#### Supplied data

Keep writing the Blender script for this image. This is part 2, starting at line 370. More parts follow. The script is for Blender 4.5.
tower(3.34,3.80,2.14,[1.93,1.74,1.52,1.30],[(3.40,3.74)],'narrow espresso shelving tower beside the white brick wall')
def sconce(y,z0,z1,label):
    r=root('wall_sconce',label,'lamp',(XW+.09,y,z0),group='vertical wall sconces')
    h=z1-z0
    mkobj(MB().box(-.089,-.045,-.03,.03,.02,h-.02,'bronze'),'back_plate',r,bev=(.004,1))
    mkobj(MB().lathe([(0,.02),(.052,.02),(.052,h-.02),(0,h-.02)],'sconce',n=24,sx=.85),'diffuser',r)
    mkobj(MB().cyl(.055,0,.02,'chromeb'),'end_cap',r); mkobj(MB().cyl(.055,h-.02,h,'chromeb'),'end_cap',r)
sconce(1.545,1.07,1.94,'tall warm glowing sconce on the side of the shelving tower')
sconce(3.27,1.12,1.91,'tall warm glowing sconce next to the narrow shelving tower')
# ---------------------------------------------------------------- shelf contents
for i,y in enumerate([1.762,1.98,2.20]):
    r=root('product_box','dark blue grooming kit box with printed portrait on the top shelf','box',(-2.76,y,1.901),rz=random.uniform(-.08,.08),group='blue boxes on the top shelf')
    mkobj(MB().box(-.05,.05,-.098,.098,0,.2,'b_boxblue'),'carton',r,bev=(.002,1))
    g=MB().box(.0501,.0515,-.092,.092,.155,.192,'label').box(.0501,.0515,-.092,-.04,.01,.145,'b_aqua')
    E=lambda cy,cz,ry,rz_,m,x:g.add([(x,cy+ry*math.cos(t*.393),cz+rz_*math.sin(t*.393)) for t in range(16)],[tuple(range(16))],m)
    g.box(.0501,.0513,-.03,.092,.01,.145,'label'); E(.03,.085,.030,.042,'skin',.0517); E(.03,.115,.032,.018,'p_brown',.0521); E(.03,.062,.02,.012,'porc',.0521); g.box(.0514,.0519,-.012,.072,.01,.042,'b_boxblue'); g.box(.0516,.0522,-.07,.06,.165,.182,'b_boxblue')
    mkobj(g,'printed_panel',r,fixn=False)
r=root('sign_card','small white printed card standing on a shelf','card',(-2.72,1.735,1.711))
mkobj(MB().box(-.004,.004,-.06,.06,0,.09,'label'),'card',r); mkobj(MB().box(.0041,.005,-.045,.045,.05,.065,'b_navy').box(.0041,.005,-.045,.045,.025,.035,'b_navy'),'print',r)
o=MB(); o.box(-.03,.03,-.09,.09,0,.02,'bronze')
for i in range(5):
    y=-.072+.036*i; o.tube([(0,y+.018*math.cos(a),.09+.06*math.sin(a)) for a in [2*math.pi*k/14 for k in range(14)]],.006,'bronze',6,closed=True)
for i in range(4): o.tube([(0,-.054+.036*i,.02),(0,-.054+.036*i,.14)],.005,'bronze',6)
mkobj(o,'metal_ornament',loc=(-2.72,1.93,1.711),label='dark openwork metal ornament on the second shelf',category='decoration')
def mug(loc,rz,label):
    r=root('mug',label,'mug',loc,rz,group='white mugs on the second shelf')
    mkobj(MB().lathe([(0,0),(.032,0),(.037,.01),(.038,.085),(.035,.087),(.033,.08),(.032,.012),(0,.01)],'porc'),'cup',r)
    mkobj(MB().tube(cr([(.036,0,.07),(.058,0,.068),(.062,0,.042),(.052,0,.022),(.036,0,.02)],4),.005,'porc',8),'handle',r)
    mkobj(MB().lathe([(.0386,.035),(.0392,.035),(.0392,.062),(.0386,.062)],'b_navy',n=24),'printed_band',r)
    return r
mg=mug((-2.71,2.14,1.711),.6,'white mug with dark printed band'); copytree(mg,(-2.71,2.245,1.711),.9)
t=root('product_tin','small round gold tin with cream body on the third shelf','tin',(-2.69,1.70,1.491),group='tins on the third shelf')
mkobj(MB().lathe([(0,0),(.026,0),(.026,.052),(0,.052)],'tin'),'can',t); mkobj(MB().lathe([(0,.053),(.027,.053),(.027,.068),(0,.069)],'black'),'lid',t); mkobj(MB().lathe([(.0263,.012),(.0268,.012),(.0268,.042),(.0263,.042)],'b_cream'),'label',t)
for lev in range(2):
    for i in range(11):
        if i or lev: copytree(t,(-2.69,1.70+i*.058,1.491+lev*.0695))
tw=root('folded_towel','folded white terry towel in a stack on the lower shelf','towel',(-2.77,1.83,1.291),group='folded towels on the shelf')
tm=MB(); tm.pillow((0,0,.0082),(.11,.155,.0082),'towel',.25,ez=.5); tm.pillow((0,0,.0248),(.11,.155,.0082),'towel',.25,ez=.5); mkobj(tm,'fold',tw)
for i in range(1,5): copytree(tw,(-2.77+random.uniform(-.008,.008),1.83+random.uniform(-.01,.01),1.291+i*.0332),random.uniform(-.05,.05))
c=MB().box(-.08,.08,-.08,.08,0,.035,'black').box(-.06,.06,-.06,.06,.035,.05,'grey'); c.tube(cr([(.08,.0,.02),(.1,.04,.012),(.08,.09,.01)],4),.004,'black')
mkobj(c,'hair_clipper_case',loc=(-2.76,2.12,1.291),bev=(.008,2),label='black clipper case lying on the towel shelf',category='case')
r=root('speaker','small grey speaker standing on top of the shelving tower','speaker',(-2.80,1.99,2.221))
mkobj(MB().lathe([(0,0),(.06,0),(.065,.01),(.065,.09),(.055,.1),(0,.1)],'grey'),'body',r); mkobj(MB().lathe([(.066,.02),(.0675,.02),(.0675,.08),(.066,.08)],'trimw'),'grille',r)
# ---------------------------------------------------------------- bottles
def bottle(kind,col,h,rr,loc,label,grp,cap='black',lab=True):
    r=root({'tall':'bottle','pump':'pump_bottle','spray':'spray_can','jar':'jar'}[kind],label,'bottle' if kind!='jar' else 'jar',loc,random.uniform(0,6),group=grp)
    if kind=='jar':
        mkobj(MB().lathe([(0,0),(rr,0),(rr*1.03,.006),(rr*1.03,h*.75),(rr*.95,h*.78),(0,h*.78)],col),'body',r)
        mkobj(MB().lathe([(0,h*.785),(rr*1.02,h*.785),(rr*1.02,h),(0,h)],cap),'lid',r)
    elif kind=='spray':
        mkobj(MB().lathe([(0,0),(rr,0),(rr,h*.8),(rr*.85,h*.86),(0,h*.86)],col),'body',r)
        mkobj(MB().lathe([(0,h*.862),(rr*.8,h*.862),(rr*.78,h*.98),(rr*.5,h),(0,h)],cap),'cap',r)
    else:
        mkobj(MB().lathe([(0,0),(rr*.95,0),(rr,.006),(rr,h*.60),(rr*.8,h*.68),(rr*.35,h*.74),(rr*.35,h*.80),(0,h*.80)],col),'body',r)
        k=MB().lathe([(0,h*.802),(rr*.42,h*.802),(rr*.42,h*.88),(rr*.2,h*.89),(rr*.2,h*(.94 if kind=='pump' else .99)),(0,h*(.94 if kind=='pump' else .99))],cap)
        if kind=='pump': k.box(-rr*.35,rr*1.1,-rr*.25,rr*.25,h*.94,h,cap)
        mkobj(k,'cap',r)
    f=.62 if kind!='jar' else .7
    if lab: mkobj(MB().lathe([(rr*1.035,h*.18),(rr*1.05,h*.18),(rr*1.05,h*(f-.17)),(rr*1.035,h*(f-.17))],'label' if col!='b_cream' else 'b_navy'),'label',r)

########

Do this: Transcribe all lines as written.

Result for this task:
Keep writing the Blender script for this image. This is part 2, starting at line 370. More parts follow. The script is for Blender 4.5.
tower(3.34,3.80,2.14,[1.93,1.74,1.52,1.30],[(3.40,3.74)],'narrow espresso shelving tower beside the white brick wall')
def sconce(y,z0,z1,label):
    r=root('wall_sconce',label,'lamp',(XW+.09,y,z0),group='vertical wall sconces')
    h=z1-z0
    mkobj(MB().box(-.089,-.045,-.03,.03,.02,h-.02,'bronze'),'back_plate',r,bev=(.004,1))
    mkobj(MB().lathe([(0,.02),(.052,.02),(.052,h-.02),(0,h-.02)],'sconce',n=24,sx=.85),'diffuser',r)
    mkobj(MB().cyl(.055,0,.02,'chromeb'),'end_cap',r); mkobj(MB().cyl(.055,h-.02,h,'chromeb'),'end_cap',r)
sconce(1.545,1.07,1.94,'tall warm glowing sconce on the side of the shelving tower')
sconce(3.27,1.12,1.91,'tall warm glowing sconce next to the narrow shelving tower')
# ---------------------------------------------------------------- shelf contents
for i,y in enumerate([1.762,1.98,2.20]):
    r=root('product_box','dark blue grooming kit box with printed portrait on the top shelf','box',(-2.76,y,1.901),rz=random.uniform(-.08,.08),group='blue boxes on the top shelf')
    mkobj(MB().box(-.05,.05,-.098,.098,0,.2,'b_boxblue'),'carton',r,bev=(.002,1))
    g=MB().box(.0501,.0515,-.092,.092,.155,.192,'label').box(.0501,.0515,-.092,-.04,.01,.145,'b_aqua')
    E=lambda cy,cz,ry,rz_,m,x:g.add([(x,cy+ry*math.cos(t*.393),cz+rz_*math.sin(t*.393)) for t in range(16)],[tuple(range(16))],m)
    g.box(.0501,.0513,-.03,.092,.01,.145,'label'); E(.03,.085,.030,.042,'skin',.0517); E(.03,.115,.032,.018,'p_brown',.0521); E(.03,.062,.02,.012,'porc',.0521); g.box(.0514,.0519,-.012,.072,.01,.042,'b_boxblue'); g.box(.0516,.0522,-.07,.06,.165,.182,'b_boxblue')
    mkobj(g,'printed_panel',r,fixn=False)
r=root('sign_card','small white printed card standing on a shelf','card',(-2.72,1.735,1.711))
mkobj(MB().box(-.004,.004,-.06,.06,0,.09,'label'),'card',r); mkobj(MB().box(.0041,.005,-.045,.045,.05,.065,'b_navy').box(.0041,.005,-.045,.045,.025,.035,'b_navy'),'print',r)
o=MB(); o.box(-.03,.03,-.09,.09,0,.02,'bronze')
for i in range(5):
    y=-.072+.036*i; o.tube([(0,y+.018*math.cos(a),.09+.06*math.sin(a)) for a in [2*math.pi*k/14 for k in range(14)]],.006,'bronze',6,closed=True)
for i in range(4): o.tube([(0,-.054+.036*i,.02),(0,-.054+.036*i,.14)],.005,'bronze',6)
mkobj(o,'metal_ornament',loc=(-2.72,1.93,1.711),label='dark openwork metal ornament on the second shelf',category='decoration')
def mug(loc,rz,label):
    r=root('mug',label,'mug',loc,rz,group='white mugs on the second shelf')
    mkobj(MB().lathe([(0,0),(.032,0),(.037,.01),(.038,.085),(.035,.087),(.033,.08),(.032,.012),(0,.01)],'porc'),'cup',r)
    mkobj(MB().tube(cr([(.036,0,.07),(.058,0,.068),(.062,0,.042),(.052,0,.022),(.036,0,.02)],4),.005,'porc',8),'handle',r)
    mkobj(MB().lathe([(.0386,.035),(.0392,.035),(.0392,.062),(.0386,.062)],'b_navy',n=24),'printed_band',r)
    return r
mg=mug((-2.71,2.14,1.711),.6,'white mug with dark printed band'); copytree(mg,(-2.71,2.245,1.711),.9)
t=root('product_tin','small round gold tin with cream body on the third shelf','tin',(-2.69,1.70,1.491),group='tins on the third shelf')
mkobj(MB().lathe([(0,0),(.026,0),(.026,.052),(0,.052)],'tin'),'can',t); mkobj(MB().lathe([(0,.053),(.027,.053),(.027,.068),(0,.069)],'black'),'lid',t); mkobj(MB().lathe([(.0263,.012),(.0268,.012),(.0268,.042),(.0263,.042)],'b_cream'),'label',t)
for lev in range(2):
    for i in range(11):
        if i or lev: copytree(t,(-2.69,1.70+i*.058,1.491+lev*.0695))
tw=root('folded_towel','folded white terry towel in a stack on the lower shelf','towel',(-2.77,1.83,1.291),group='folded towels on the shelf')
tm=MB(); tm.pillow((0,0,.0082),(.11,.155,.0082),'towel',.25,ez=.5); tm.pillow((0,0,.0248),(.11,.155,.0082),'towel',.25,ez=.5); mkobj(tm,'fold',tw)
for i in range(1,5): copytree(tw,(-2.77+random.uniform(-.008,.008),1.83+random.uniform(-.01,.01),1.291+i*.0332),random.uniform(-.05,.05))
c=MB().box(-.08,.08,-.08,.08,0,.035,'black').box(-.06,.06,-.06,.06,.035,.05,'grey'); c.tube(cr([(.08,.0,.02),(.1,.04,.012),(.08,.09,.01)],4),.004,'black')
mkobj(c,'hair_clipper_case',loc=(-2.76,2.12,1.291),bev=(.008,2),label='black clipper case lying on the towel shelf',category='case')
r=root('speaker','small grey speaker standing on top of the shelving tower','speaker',(-2.80,1.99,2.221))
mkobj(MB().lathe([(0,0),(.06,0),(.065,.01),(.065,.09),(.055,.1),(0,.1)],'grey'),'body',r); mkobj(MB().lathe([(.066,.02),(.0675,.02),(.0675,.08),(.066,.08)],'trimw'),'grille',r)
# ---------------------------------------------------------------- bottles
def bottle(kind,col,h,rr,loc,label,grp,cap='black',lab=True):
    r=root({'tall':'bottle','pump':'pump_bottle','spray':'spray_can','jar':'jar'}[kind],label,'bottle' if kind!='jar' else 'jar',loc,random.uniform(0,6),group=grp)
    if kind=='jar':
        mkobj(MB().lathe([(0,0),(rr,0),(rr*1.03,.006),(rr*1.03,h*.75),(rr*.95,h*.78),(0,h*.78)],col),'body',r)
        mkobj(MB().lathe([(0,h*.785),(rr*1.02,h*.785),(rr*1.02,h),(0,h)],cap),'lid',r)
    elif kind=='spray':
        mkobj(MB().lathe([(0,0),(rr,0),(rr,h*.8),(rr*.85,h*.86),(0,h*.86)],col),'body',r)
        mkobj(MB().lathe([(0,h*.862),(rr*.8,h*.862),(rr*.78,h*.98),(rr*.5,h),(0,h)],cap),'cap',r)
    else:
        mkobj(MB().lathe([(0,0),(rr*.95,0),(rr,.006),(rr,h*.60),(rr*.8,h*.68),(rr*.35,h*.74),(rr*.35,h*.80),(0,h*.80)],col),'body',r)
        k=MB().lathe([(0,h*.802),(rr*.42,h*.802),(rr*.42,h*.88),(rr*.2,h*.89),(rr*.2,h*(.94 if kind=='pump' else .99)),(0,h*(.94 if kind=='pump' else .99))],cap)
        if kind=='pump': k.box(-rr*.35,rr*1.1,-rr*.25,rr*.25,h*.94,h,cap)
        mkobj(k,'cap',r)
    f=.62 if kind!='jar' else .7
    if lab: mkobj(MB().lathe([(rr*1.035,h*.18),(rr*1.05,h*.18),(rr*1.05,h*(f-.17)),(rr*1.035,h*(f-.17))],'label' if col!='b_cream' else 'b_navy'),'label',r)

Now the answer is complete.